[Data listing]
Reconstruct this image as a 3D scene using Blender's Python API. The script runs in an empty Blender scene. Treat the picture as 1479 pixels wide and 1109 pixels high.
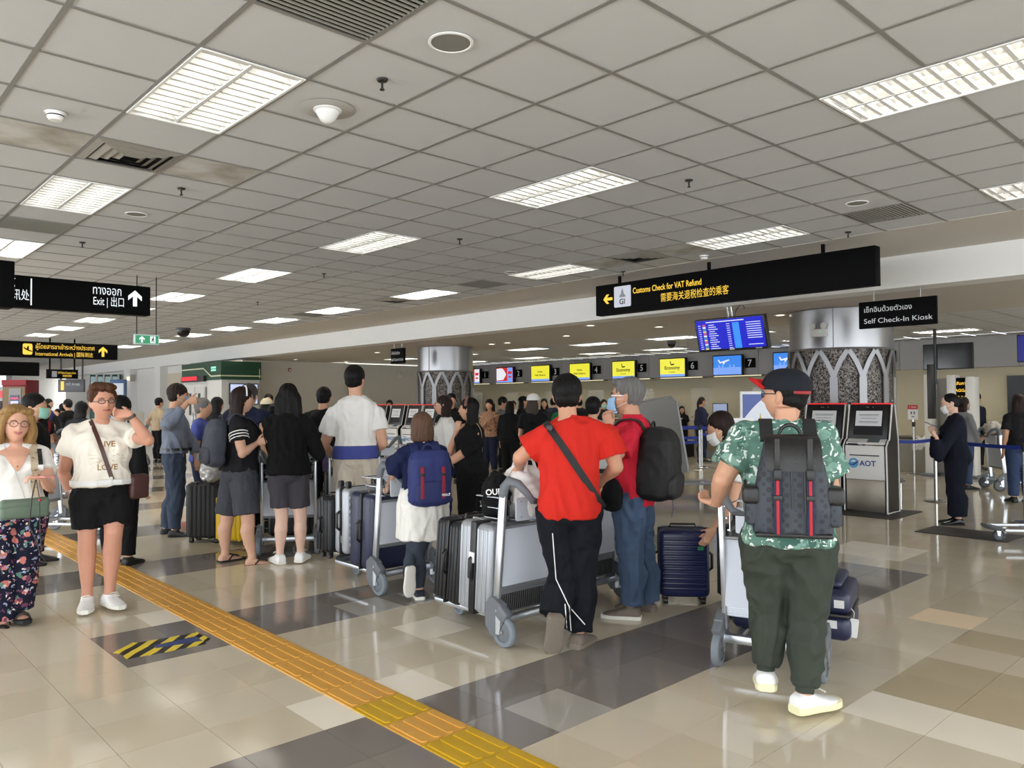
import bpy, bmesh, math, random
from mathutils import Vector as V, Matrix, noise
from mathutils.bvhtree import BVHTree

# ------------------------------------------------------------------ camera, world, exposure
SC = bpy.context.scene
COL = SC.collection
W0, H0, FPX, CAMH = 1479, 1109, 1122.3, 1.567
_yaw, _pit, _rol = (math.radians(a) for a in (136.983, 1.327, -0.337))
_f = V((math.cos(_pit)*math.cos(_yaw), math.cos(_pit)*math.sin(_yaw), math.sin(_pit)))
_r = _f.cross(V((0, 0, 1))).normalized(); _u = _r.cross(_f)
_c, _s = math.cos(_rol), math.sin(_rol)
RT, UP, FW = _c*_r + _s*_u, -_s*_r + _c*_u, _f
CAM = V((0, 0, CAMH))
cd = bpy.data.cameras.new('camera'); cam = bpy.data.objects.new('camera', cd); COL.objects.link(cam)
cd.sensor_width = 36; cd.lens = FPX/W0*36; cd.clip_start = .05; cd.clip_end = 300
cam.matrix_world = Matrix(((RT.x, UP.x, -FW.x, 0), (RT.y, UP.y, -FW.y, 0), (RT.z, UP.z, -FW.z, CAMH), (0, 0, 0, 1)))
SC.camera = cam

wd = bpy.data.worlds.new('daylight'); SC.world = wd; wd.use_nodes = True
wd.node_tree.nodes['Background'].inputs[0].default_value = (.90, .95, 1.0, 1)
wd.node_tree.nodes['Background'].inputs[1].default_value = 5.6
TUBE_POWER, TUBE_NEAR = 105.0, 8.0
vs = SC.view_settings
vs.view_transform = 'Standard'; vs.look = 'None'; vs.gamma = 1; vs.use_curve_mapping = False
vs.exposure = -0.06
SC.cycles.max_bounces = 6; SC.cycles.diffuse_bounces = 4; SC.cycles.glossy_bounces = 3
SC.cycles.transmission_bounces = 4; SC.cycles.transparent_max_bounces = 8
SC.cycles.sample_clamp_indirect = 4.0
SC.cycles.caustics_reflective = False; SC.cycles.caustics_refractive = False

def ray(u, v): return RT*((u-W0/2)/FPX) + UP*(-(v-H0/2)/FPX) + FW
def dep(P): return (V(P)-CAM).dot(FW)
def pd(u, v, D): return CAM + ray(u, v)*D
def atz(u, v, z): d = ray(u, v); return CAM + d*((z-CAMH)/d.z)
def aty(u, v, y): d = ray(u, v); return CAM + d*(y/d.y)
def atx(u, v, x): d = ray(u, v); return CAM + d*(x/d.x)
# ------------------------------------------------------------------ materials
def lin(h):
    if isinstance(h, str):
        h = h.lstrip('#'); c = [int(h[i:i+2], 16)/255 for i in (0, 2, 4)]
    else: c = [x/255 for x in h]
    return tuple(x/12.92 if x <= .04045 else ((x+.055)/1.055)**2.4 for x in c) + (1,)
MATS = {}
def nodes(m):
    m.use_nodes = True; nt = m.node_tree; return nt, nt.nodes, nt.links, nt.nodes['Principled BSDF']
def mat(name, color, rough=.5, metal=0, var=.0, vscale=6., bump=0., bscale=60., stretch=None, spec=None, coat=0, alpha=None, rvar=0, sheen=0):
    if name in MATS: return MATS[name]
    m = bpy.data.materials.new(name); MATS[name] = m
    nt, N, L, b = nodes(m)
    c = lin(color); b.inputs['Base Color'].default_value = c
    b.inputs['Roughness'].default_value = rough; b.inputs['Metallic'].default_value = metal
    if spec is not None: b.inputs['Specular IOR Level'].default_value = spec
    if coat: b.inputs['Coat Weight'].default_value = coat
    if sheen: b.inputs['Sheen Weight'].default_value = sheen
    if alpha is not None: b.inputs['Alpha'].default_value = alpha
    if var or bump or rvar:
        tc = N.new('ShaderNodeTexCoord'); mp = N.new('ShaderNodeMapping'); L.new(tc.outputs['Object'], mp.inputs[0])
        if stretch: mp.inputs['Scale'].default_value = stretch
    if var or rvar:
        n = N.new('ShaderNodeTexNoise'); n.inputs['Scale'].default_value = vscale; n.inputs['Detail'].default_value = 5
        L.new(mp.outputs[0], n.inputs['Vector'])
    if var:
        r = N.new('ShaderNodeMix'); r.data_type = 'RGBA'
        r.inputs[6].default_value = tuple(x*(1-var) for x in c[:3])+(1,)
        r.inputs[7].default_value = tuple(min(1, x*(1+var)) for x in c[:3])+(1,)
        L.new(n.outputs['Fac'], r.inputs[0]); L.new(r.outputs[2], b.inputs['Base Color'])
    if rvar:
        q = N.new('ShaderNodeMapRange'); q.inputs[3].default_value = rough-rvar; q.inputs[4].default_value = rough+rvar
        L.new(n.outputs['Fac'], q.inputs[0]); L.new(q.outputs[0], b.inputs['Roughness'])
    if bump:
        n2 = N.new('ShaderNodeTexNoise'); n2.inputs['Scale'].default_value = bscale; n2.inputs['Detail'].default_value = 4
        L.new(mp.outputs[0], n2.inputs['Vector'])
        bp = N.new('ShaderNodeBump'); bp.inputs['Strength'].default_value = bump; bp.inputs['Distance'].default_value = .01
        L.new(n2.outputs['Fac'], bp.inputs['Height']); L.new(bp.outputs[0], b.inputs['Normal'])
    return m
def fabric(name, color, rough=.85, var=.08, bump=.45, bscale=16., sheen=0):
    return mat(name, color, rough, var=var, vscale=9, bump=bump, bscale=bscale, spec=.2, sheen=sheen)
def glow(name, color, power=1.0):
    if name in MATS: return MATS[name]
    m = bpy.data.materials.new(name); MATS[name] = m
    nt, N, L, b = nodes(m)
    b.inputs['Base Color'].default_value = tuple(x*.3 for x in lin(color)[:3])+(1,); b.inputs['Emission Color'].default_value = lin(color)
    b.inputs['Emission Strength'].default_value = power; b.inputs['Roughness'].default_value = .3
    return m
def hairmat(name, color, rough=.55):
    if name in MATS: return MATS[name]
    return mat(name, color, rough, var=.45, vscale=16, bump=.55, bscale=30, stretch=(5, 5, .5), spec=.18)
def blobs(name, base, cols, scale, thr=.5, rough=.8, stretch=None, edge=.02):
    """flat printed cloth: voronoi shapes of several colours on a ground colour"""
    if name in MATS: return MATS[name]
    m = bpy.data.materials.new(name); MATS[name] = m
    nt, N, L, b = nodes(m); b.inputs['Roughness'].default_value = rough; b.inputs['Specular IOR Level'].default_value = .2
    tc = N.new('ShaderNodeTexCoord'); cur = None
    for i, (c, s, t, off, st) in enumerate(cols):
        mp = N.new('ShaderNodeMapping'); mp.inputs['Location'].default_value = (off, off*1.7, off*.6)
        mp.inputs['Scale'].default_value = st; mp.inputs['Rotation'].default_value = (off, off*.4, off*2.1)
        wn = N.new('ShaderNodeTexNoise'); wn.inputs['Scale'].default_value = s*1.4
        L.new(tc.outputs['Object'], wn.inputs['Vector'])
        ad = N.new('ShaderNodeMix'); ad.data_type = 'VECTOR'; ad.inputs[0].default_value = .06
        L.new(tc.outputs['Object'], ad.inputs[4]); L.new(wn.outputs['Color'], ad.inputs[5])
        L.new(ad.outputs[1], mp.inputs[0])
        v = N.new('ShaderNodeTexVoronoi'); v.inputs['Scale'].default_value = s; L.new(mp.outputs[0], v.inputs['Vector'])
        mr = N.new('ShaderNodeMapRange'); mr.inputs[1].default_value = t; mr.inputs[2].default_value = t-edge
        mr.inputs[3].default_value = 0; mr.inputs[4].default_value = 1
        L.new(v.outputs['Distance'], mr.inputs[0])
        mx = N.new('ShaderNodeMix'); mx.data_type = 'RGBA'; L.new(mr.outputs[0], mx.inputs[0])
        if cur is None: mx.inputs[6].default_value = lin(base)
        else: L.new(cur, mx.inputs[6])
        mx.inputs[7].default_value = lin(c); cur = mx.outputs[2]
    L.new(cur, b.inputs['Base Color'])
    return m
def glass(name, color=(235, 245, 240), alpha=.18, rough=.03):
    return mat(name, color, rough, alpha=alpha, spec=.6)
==
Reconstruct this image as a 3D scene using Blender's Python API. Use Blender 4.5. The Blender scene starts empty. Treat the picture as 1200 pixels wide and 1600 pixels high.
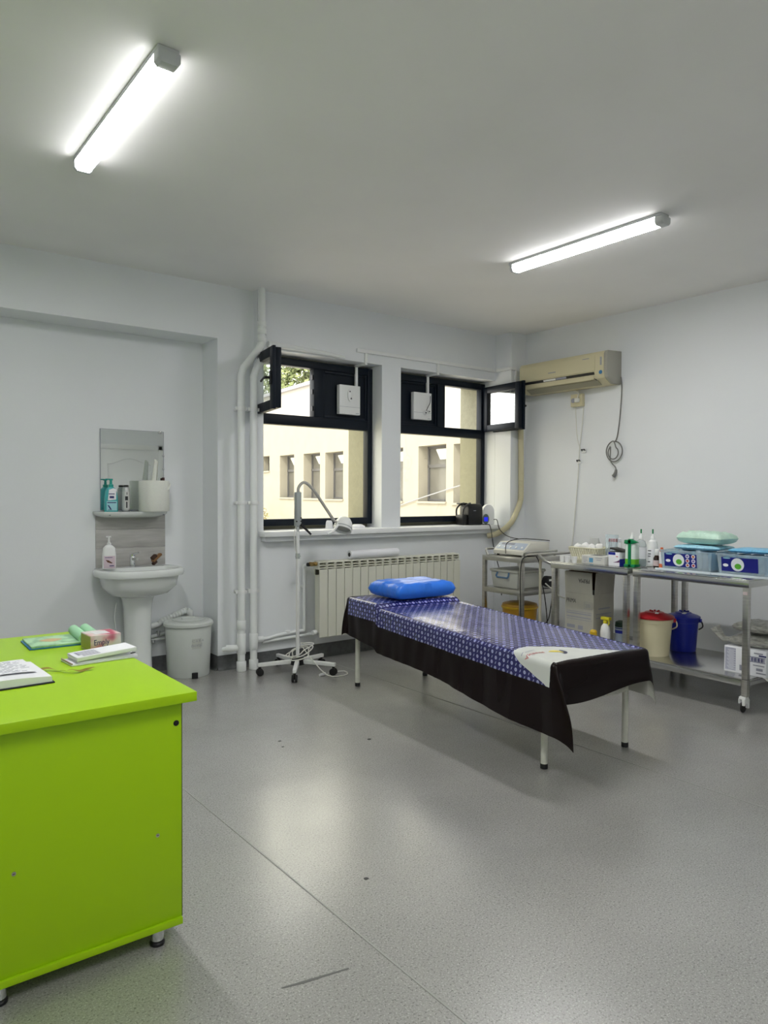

[Goal] Copy the lines above exactly, starting with the line that contains "1109 pixels high." and ending with the line that contains "SC.camera = cam", and leave out any pictures.

[Written response]
Reconstruct this image as a 3D scene using Blender's Python API. The script runs in an empty Blender scene. Treat the picture as 1479 pixels wide and 1109 pixels high.
import bpy, bmesh, math, random
from mathutils import Vector as V, Matrix, noise
from mathutils.bvhtree import BVHTree

# ------------------------------------------------------------------ camera, world, exposure
SC = bpy.context.scene
COL = SC.collection
W0, H0, FPX, CAMH = 1479, 1109, 1122.3, 1.567
_yaw, _pit, _rol = (math.radians(a) for a in (136.983, 1.327, -0.337))
_f = V((math.cos(_pit)*math.cos(_yaw), math.cos(_pit)*math.sin(_yaw), math.sin(_pit)))
_r = _f.cross(V((0, 0, 1))).normalized(); _u = _r.cross(_f)
_c, _s = math.cos(_rol), math.sin(_rol)
RT, UP, FW = _c*_r + _s*_u, -_s*_r + _c*_u, _f
CAM = V((0, 0, CAMH))
cd = bpy.data.cameras.new('camera'); cam = bpy.data.objects.new('camera', cd); COL.objects.link(cam)
cd.sensor_width = 36; cd.lens = FPX/W0*36; cd.clip_start = .05; cd.clip_end = 300
cam.matrix_world = Matrix(((RT.x, UP.x, -FW.x, 0), (RT.y, UP.y, -FW.y, 0), (RT.z, UP.z, -FW.z, CAMH), (0, 0, 0, 1)))
SC.camera = cam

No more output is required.